What the exercise asks -
Include the line with "mb.add(v, [(2 *" and every line before it in the entries below, echoed exactly, but not the pictures.

***** Records provided

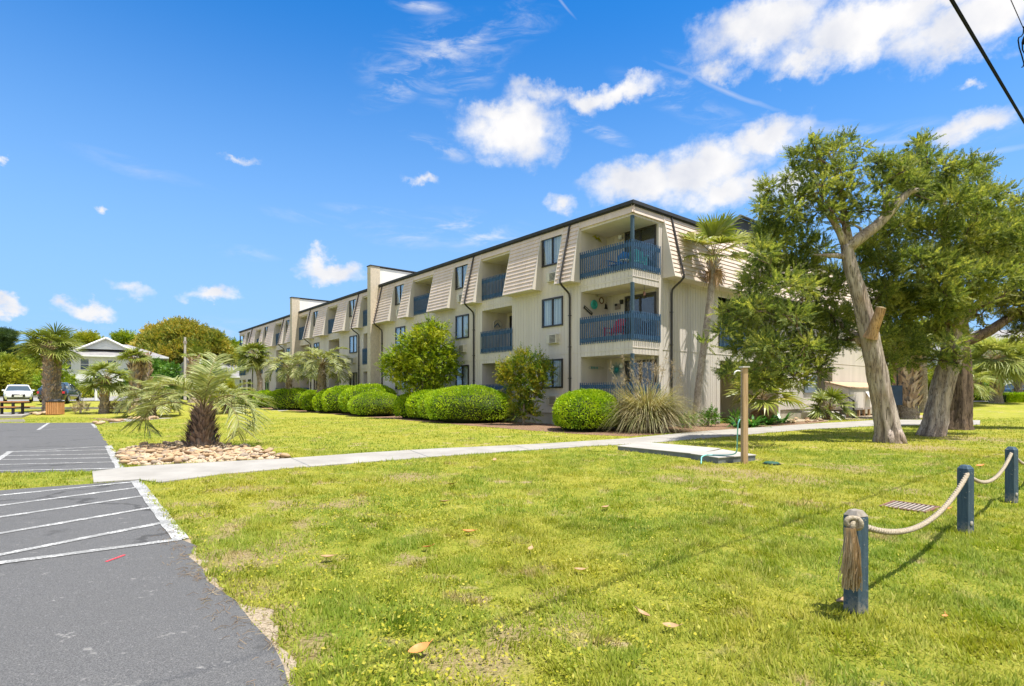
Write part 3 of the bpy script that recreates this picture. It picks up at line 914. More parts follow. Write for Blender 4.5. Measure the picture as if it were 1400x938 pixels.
def stripe_set():
    near, far = MB(), MB()

    def line(mb, a, b, w, z=.0105):
        p, q = G(*a), G(*b)
        n = Vector((-(q - p).y, (q - p).x, 0)).normalized() * w / 2
        k = max(2, int((q - p).length / .25))
        L, Rr = [], []
        for i in range(k + 1):
            c = p.lerp(q, i / k)
            L.append(c - n * random.uniform(.86, 1.08)); Rr.append(c + n * random.uniform(.86, 1.08))
        v = []
        for x, y in zip(L, Rr):
            v += [(x.x, x.y, z), (y.x, y.y, z)]
        mb.add(v, [(2 * i, 2 * i + 1, 2 * i + 3, 2 * i + 2) for i in range(k)])

    def ext(a, b, f):
        return (b[0] + (a[0] - b[0]) * f, b[1] + (a[1] - b[1]) * f)
    for i, (a, b) in enumerate([((0, 678), (183, 659.5)), ((0, 692), (190, 667)), ((0, 708), (198, 678.5)), ((0, 730.5), (210, 694.5)), ((0, 760), (221, 716)), ((0, 771), (248, 738.5))]):
        line(near, ext(a, b, 1.35), b, .105, .0105 + .0004 * i)
    line(near, (186, 658), (247, 739), .15, .0135)
    for i, (a, b) in enumerate([((15.5, 618), (148, 610.4)), ((14, 618.6), (151, 615.3)), ((9, 623.7), (152, 621)), ((3, 629), (154, 626.4)), ((-4, 636), (157, 632.2)), ((-30, 645), (165, 641))]):
        line(far, a, b, .10, .0105 + .0004 * i)
    line(far, (148, 610), (165.5, 641.5), .17, .0135)
    line(far, (15, 617.5), (-12, 635), .12, .0135)
    line(far, (66.5, 578.6), (52, 588), .12)
    line(far, (126, 579.8), (131, 585), .12)
    line(far, (54, 588), (131, 584.6), .07, .011)
    struct('near_lot_markings', near, M['line'])
    struct('far_lot_markings', far, M['line'])
    r = MB(); line(r, (145, 769.4), (170.5, 760), .03)
    struct('red_lot_marking', r, M['redline'])


stripe_set()

# ------------------------------------------------------------------ the apartment block
LEN, DEP, FB, ST, EAVE = 61.8, 28.0, .78, 2.85, 9.0
WINS = [(3.93, 5.32), (11.36, 12.68), (18.7, 20.04), (26.3, 27.7), (34.25, 35.55), (42.0, 43.2), (49.2, 50.6), (56.5, 57.8)]
BALS = [(7.59, 10.15), (14.96, 17.54), (22.97, 25.2), (29.8, 32.1), (36.8, 39.33), (44.3, 46.7), (51.7, 53.9)]
SPOUTS = [3.46, 10.85, 22.0, 25.9, 36.3, 43.9, 55.7]
FIREW = [(22.42, 22.95), (39.38, 39.93)]
CBX, CBY = 1.72, 2.82            # corner balcony: along the end wall, along the facade

block = thing('apartment_building', 'long cream three storey apartment block with sloped lap siding and blue railings', 'building', BC, YAW)


def fac(a, p, z):
    return (-p, a, z)


def end(a, p, z):
    return (a, -p, z)


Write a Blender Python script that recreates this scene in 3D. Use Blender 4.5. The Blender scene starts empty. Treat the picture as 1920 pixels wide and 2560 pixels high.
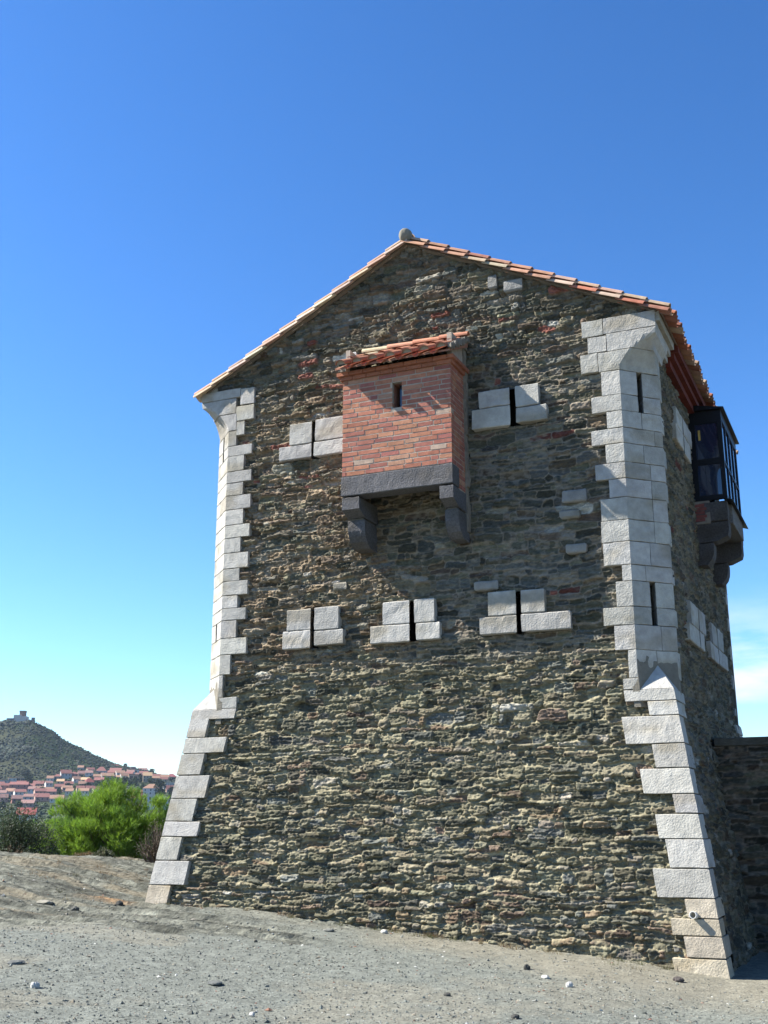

**********

Answer to the task -
Write part 3 of the bpy script that recreates this picture. It picks up at line 914. More parts follow. Write for Blender 4.5. Measure the picture as if it were 1400x938 pixels.
def stripe_set():
    near, far = MB(), MB()

    def line(mb, a, b, w, z=.0105):
        p, q = G(*a), G(*b)
        n = Vector((-(q - p).y, (q - p).x, 0)).normalized() * w / 2
        k = max(2, int((q - p).length / .25))
        L, Rr = [], []
        for i in range(k + 1):
            c = p.lerp(q, i / k)
            L.append(c - n * random.uniform(.86, 1.08)); Rr.append(c + n * random.uniform(.86, 1.08))
        v = []
        for x, y in zip(L, Rr):
            v += [(x.x, x.y, z), (y.x, y.y, z)]
        mb.add(v, [(2 * i, 2 * i + 1, 2 * i + 3, 2 * i + 2) for i in range(k)])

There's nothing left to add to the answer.